What is the main rationale behind paying negative interest rates to banks for keeping their deposits at central banks in Sweden, Switzerland, and Japan? What could happen to these economies if banks decide to loan their excess reserves, but no good investment opportunities exist?

Using the supply and demand analysis of the market for reserves, indicate how the following situations would affect central bank interest rates and economies in general.

a. The central bank eliminates interest paid on excess reserve.

b. The central bank introduces special interest rates (lower than usual) for commercial banks and sets special auctions.

c. The central bank conducts an open market sale of certain securities.

d.

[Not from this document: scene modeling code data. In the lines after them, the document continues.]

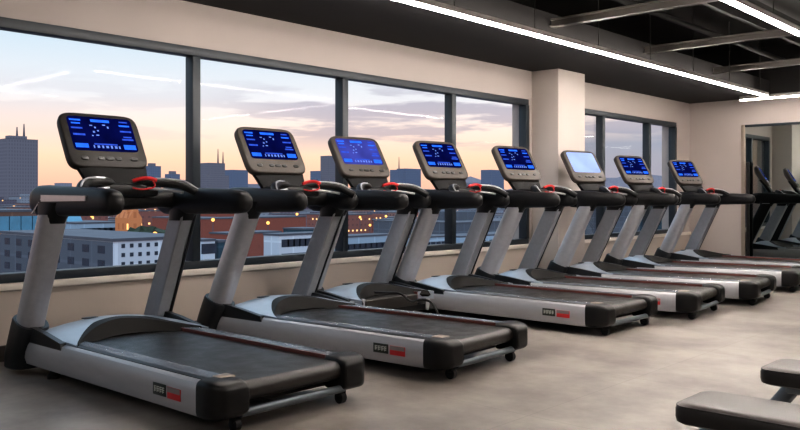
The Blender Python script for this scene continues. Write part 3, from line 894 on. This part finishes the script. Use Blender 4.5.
# ground and far hills
m, nt, out = nodes('city_ground')
df = nt.nodes.new('ShaderNodeBsdfDiffuse'); hz = nt.nodes.new('ShaderNodeEmission'); mx = nt.nodes.new('ShaderNodeMixShader')
tc = nt.nodes.new('ShaderNodeTexCoord'); vo = nt.nodes.new('ShaderNodeTexVoronoi'); vo.inputs['Scale'].default_value = .03
nt.links.new(tc.outputs['Object'], vo.inputs['Vector'])
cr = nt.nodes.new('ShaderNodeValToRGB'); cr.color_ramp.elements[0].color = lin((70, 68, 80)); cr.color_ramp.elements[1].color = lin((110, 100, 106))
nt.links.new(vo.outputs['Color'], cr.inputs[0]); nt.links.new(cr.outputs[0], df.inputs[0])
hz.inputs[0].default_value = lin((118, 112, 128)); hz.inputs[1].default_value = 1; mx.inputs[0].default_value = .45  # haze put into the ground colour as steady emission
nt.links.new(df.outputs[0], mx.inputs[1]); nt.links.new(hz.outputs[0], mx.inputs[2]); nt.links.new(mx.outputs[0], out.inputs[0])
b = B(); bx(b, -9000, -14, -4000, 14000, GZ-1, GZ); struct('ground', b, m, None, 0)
b = B(); rings = []
D = 7500
for i in range(60):
    u = -30+720*i/59
    y = ycol(u, D)
    v = 190-14*math.exp(-((u-472)/16)**2)-5*math.exp(-((u-560)/70)**2)-2*math.sin(u*.06)-1.2*math.sin(u*.17)-14*math.exp(-((u-640)/60)**2)
    rings.append([(-D, y, GZ), (-D, y, zrow(v, u, D)), (-D-300, y, GZ)])
loft(b, rings)
m, nt, out = nodes('far_hills_haze')
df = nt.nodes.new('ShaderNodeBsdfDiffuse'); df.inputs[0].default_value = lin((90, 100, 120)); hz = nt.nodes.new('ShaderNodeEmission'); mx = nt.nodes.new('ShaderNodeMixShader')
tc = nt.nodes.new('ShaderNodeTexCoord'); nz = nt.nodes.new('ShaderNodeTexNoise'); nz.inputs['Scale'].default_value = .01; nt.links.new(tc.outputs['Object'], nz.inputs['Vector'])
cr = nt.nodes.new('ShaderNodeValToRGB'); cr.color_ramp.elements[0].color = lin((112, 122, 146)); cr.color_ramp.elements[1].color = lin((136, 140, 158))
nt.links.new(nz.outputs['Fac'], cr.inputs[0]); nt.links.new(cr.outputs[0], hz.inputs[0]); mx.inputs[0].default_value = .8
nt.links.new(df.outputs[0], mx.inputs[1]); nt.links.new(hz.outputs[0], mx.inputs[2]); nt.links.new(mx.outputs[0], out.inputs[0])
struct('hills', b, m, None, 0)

# ------------------------------------------------------------------ sky
w = bpy.data.worlds.new('World'); bpy.context.scene.world = w; w.use_nodes = True
nt = w.node_tree; nt.nodes.clear(); L = nt.links.new
out = nt.nodes.new('ShaderNodeOutputWorld'); bg = nt.nodes.new('ShaderNodeBackground'); L(bg.outputs[0], out.inputs[0])
tc = nt.nodes.new('ShaderNodeTexCoord'); sp = nt.nodes.new('ShaderNodeSeparateXYZ'); L(tc.outputs['Generated'], sp.inputs[0])
def ramp(stops):
    r = nt.nodes.new('ShaderNodeValToRGB'); e = r.color_ramp.elements
    e[0].position, e[0].color = stops[0][0], lin(stops[0][1]); e[1].position, e[1].color = stops[-1][0], lin(stops[-1][1])
    for p, c in stops[1:-1]:
        n = e.new(p); n.color = lin(c)
    return r
mr = nt.nodes.new('ShaderNodeMapRange'); mr.inputs['From Min'].default_value = -.05; mr.inputs['From Max'].default_value = .25
L(sp.outputs[2], mr.inputs['Value'])
# position p = (z+.05)/.30
base = ramp([(0, (120, 108, 118)), (.14, (176, 140, 138)), (.20, (230, 176, 152)), (.32, (242, 200, 170)), (.44, (236, 212, 198)), (.56, (214, 212, 214)), (.78, (188, 203, 214)), (1, (162, 185, 204))])
L(mr.outputs[0], base.inputs[0])
# streaky clouds
mp = nt.nodes.new('ShaderNodeMapping'); mp.inputs['Scale'].default_value = (3.2, 3.2, 26); L(tc.outputs['Generated'], mp.inputs[0])
nz = nt.nodes.new('ShaderNodeTexNoise'); nz.inputs['Scale'].default_value = 2.0; nz.inputs['Detail'].default_value = 6; nz.inputs['Roughness'].default_value = .55
L(mp.outputs[0], nz.inputs['Vector'])
cl = nt.nodes.new('ShaderNodeMapRange'); cl.interpolation_type = 'SMOOTHSTEP'; cl.inputs['From Min'].default_value = .46; cl.inputs['From Max'].default_value = .56; L(nz.outputs['Fac'], cl.inputs['Value'])
band = ramp([(0, (0, 0, 0)), (.34, (0, 0, 0)), (.42, (200, 200, 200)), (.55, (210, 210, 210)), (.66, (0, 0, 0)), (1, (0, 0, 0))]); L(mr.outputs[0], band.inputs[0])
# heavier towards the right hand windows
az = nt.nodes.new('ShaderNodeMapRange'); az.interpolation_type = 'SMOOTHSTEP'; az.inputs['From Min'].default_value = .52; az.inputs['From Max'].default_value = .68; az.inputs['To Min'].default_value = .25; L(sp.outputs[1], az.inputs['Value'])
m1 = nt.nodes.new('ShaderNodeMath'); m1.operation = 'MULTIPLY'; L(cl.outputs[0], m1.inputs[0]); L(band.outputs[0], m1.inputs[1])
m2 = nt.nodes.new('ShaderNodeMath'); m2.operation = 'MULTIPLY'; L(m1.outputs[0], m2.inputs[0]); L(az.outputs[0], m2.inputs[1])
mx = nt.nodes.new('ShaderNodeMix'); mx.data_type = 'RGBA'; L(m2.outputs[0], mx.inputs[0]); L(base.outputs[0], mx.inputs[6]); mx.inputs[7].default_value = lin((146, 140, 158))
# slate cloud bank far to the right
az2 = nt.nodes.new('ShaderNodeMapRange'); az2.interpolation_type = 'SMOOTHSTEP'; az2.inputs['From Min'].default_value = .838; az2.inputs['From Max'].default_value = .868; L(sp.outputs[1], az2.inputs['Value'])
bank = ramp([(0, (200, 200, 200)), (.2, (230, 230, 230)), (.38, (235, 235, 235)), (.50, (40, 40, 40)), (.6, (0, 0, 0)), (1, (0, 0, 0))]); L(mr.outputs[0], bank.inputs[0])
m3 = nt.nodes.new('ShaderNodeMath'); m3.operation = 'MULTIPLY'; L(az2.outputs[0], m3.inputs[0]); L(bank.outputs[0], m3.inputs[1])
mx2 = nt.nodes.new('ShaderNodeMix'); mx2.data_type = 'RGBA'; L(m3.outputs[0], mx2.inputs[0]); L(mx.outputs[2], mx2.inputs[6]); mx2.inputs[7].default_value = lin((128, 143, 164))
L(mx2.outputs[2], bg.inputs[0])
zs = nt.nodes.new('ShaderNodeMapRange'); zs.inputs['From Min'].default_value = .25; zs.inputs['From Max'].default_value = .7; zs.inputs['To Min'].default_value = 1.06; zs.inputs['To Max'].default_value = 2.4
L(sp.outputs[2], zs.inputs['Value']); L(zs.outputs[0], bg.inputs[1])

# ------------------------------------------------------------------ camera
cam = bpy.data.cameras.new('camera'); co = bpy.data.objects.new('camera', cam); C.objects.link(co)
cam.sensor_width = 36; cam.lens = 36*812/800; cam.shift_y = -18/800; cam.clip_end = 20000; cam.clip_start = .05
co.location = (0, 0, 1.15); co.rotation_euler = (PI/2, 0, math.atan2(.678, .735))
sc = bpy.context.scene; sc.camera = co
sc.view_settings.view_transform = 'Standard'
sc.view_settings.exposure = .22
sc.view_settings.look = 'Medium High Contrast'
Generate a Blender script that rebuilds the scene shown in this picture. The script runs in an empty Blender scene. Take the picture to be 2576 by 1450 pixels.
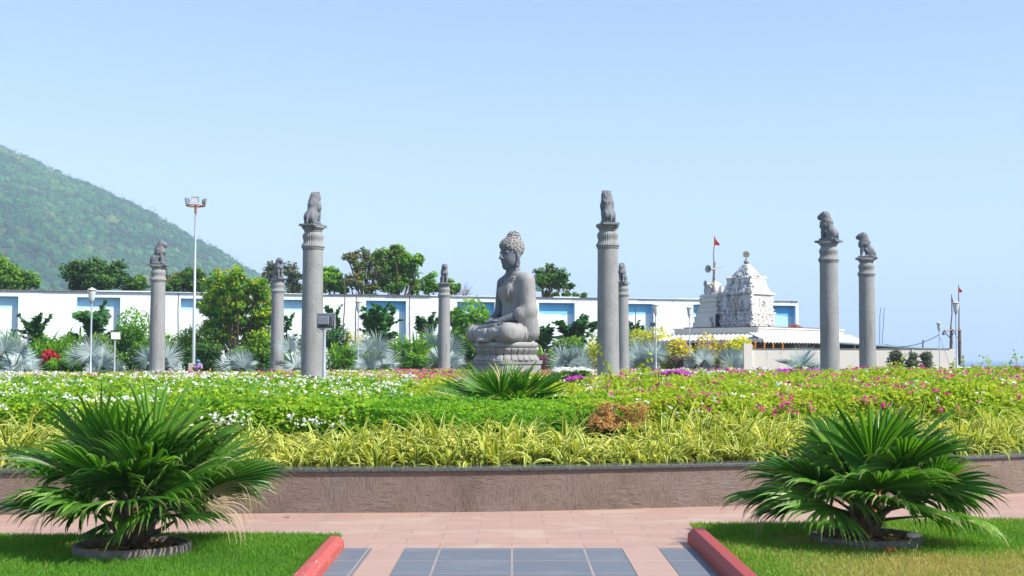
import bpy, math, random
import numpy as np
from mathutils import Vector
random.seed(5)
rng = np.random.default_rng(11)
C = bpy.data.collections.new("scene_objects"); bpy.context.scene.collection.children.link(C)
PI = math.pi
F = 3200.0; CAMZ = 1.6
TH = math.atan(179.0/F)

def at(px, py, Y):
    """world point at depth Y seen at photo position px,py (2576 x 1450 grid); used for surveying positions"""
    dx, dy = px-1288.0, 725.0-py
    ry = F*math.cos(TH) - dy*math.sin(TH); rz = F*math.sin(TH) + dy*math.cos(TH)
    t = Y/ry
    return np.array([dx*t, Y, CAMZ+rz*t])
def zat(py, Y): return float(at(1288, py, Y)[2])
def xat(px, Y, py=904): return float(at(px, py, Y)[0])

# ------------------------------------------------------------------ noise
def sn(x, y, z=0.0, seed=0, f=1.0, octv=3):
    r = np.random.default_rng(seed+100); out = 0.0; a = 1.0; tot = 0
    for o in range(octv):
        for k in range(3):
            d = r.normal(size=3); d /= np.linalg.norm(d)+1e-9
            out = out + a*np.sin(f*(d[0]*x+d[1]*y+d[2]*z)*6.28+r.uniform(0, 6.28)); tot += a*0.7
        f *= 2.1; a *= .55
    return out/tot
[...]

The central bank sets negative interest rates on bank deposits.

e. The central bank increases reserve requirements.

How do the monetary policy tools of the European System of Central Banks compare to the monetary policy tools of the Fed? Does the ECB have a discount lending facility? Does the ECB pay banks an interest rate on their deposits?

In December 2008, the Fed switched from a point federal funds target to a range target (and it’s possible that it will switch back to a point target in the future). Go to the St. Louis Federal Reserve FRED database, and find data on the federal funds targets/ ranges (DFEDTAR, DFEDTARU, DFEDTARL) and the effective federal funds rate (DFF). Download into a spreadsheet the data from the beginning of 2006 through the most current data available.

a. What is the current federal funds target/ range, and how does it compare to the effective federal funds rate?

b. When was the last time the Fed missed its target or was outside the target range? By how much did it miss?

c. For each daily observation, calculate the “miss” by taking the absolute value of the difference between the effective federal funds rate and the target (use the abs(.) function). For the periods in which the rate was a range, calculate the absolute value of the “miss” as the amount by which the effective federal funds rate was above or below the range. What was the average daily miss between the beginning of 2006 and the end of 2007? What was the average daily miss between the beginning of 2008 and December 15, 2008? What is the average daily miss for the period from December 16, 2008, to the most current date available? Since 2006, what was the largest single daily miss? Comment on the Fed’s ability to control the federal funds rate during these three periods.

If the Treasury pays a large bill to defense contractors and as a result its deposits with the Fed fall, what defensive open market operations will the manager of the open market desk undertake?